[Your objective] Copy out exactly the lines spanning the line with "Write the bpy" to the line with "to reach metres", inclusive, from the data underneath, with no pictures.

[Provided entries]
=======

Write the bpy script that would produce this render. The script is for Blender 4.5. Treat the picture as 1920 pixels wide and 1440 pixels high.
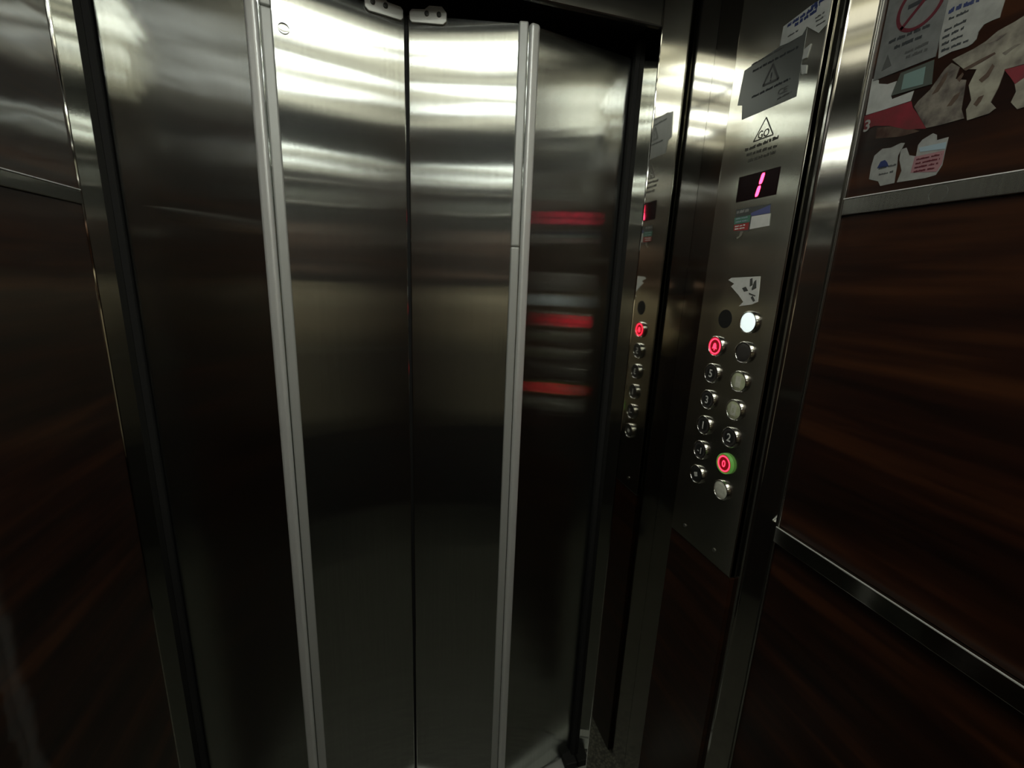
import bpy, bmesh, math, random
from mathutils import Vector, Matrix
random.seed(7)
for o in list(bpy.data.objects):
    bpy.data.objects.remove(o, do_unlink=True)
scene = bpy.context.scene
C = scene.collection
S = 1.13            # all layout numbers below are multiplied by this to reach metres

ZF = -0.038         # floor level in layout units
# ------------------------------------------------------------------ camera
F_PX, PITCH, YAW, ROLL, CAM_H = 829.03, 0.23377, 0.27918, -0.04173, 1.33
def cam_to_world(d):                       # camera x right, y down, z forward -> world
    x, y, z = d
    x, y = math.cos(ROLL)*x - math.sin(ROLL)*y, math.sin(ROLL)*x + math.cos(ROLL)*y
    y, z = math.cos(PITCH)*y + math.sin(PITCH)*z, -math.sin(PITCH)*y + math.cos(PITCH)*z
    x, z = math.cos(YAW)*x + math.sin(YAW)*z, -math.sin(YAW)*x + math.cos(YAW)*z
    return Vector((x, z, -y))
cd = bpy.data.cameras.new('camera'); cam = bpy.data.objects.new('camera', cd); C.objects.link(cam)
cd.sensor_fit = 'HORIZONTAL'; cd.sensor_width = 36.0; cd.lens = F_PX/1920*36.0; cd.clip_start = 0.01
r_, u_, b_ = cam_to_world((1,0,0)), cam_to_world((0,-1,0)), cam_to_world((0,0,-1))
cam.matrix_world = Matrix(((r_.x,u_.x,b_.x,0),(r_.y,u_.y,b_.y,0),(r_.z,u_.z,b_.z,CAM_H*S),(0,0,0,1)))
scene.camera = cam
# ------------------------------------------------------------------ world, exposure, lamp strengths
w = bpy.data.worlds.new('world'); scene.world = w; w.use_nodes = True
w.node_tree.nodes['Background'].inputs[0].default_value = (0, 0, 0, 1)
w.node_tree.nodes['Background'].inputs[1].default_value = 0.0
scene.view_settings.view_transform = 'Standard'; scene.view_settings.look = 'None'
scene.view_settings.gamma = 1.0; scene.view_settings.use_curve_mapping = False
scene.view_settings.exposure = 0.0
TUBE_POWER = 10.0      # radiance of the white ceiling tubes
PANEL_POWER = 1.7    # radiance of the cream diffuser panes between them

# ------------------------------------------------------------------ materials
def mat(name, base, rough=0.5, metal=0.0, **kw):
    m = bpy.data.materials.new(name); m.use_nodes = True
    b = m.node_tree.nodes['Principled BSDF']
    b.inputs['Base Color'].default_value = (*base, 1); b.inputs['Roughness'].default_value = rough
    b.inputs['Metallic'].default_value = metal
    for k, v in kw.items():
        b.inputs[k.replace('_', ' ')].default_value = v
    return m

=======

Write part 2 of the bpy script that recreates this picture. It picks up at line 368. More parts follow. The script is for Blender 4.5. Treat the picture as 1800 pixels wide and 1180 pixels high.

=======

[Task solution]
Write the bpy script that would produce this render. The script is for Blender 4.5. Treat the picture as 1920 pixels wide and 1440 pixels high.
import bpy, bmesh, math, random
from mathutils import Vector, Matrix
random.seed(7)
for o in list(bpy.data.objects):
    bpy.data.objects.remove(o, do_unlink=True)
scene = bpy.context.scene
C = scene.collection
S = 1.13            # all layout numbers below are multiplied by this to reach metres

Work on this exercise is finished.